Mr. Obama, though, ended up winning the presidency four years later. He had a thinner resume than that of Mr. Buttigieg, who appeared in arms in Afghanistan and has been six years a mayor. Mr. Obama, though, ran a refreshing campaign, handily dispatching an angry candidate in Senator McCain, only to fail at finding policies as unifying as his early speeches. He set the stage for President Trump.

One big difference between Messrs. Buttigieg and Obama is timing. Mr. Kerry’s ill-fated campaign gave Mr. Obama four years in which to hone his national standing and develop his narrative.
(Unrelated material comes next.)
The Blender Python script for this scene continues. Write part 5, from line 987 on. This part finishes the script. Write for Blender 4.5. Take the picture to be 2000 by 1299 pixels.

Mayor Buttigieg doesn’t have that window. So his launch speech this evening was short on substance. It was, though, long on unifying and, at times, uplifting themes that we suspect are going to resonate widely.

That’s no doubt partly because for millions of Americans, the prospect of elevating to the White House the first gay president evokes genuine excitement. Just as the prospect of the first African American president put some well-earned wind in Mr. Obama’s sails. If the past is a guide, though, at some point the exigencies of policy are going to trump — pardon us — that kind of excitement, however worthy.

This isn’t an endorsement; the Sun is several kiloparsecs to the right of Mr. Buttigieg, even while we see a lot to admire in him (and enjoyed his book). Plus, we’ve been watching with dismay the way National Candidate Buttigieg has turned on his fellow Hoosier, Vice President Pence. The two had, by Mr. Buttigieg’s own account, a fine working relationship when Mr. Pence was governor of Indiana.

Yet lately, Mr. Buttigieg has been suggesting that Mr. Pence’s religious scruples make him a bigot. Mr. Buttigieg failed to speak up even for the vice president’s wife, Karen, when protests erupted at news that she would be teaching at a Christian school in Virginia. It is disappointing that Mr. Buttigieg couldn’t find it within himself to defend the free exercise rights of fundamentalist Christians and, thereby, other fervently religious Americans.

This evening Mr. Buttigieg sounded an off-note on the Electoral College, which, it turns out, he opposes. He wants to elect our presidents by popular vote. That’s a note of doubt that Democrats are going to be able to elect future presidents by the same system that handed up such leaders as George Washington, Abraham Lincoln, or Franklin Delano Roosevelt, to name but several of the greats.

In any event, the race is young. One thing Mr. Buttigieg has that Secretary Clinton lacked is bona fides with the Rust Belt. Whether they will prove to be a match for Mr. Trump’s full employment and record jobs for African Americans and other minorities, well, we will see. After this evening, though, it’s not difficult to imagine that Mr. Buttigieg can make the Democrats’ case in fresher fashion than, say, Senator Sanders or Vice President Biden.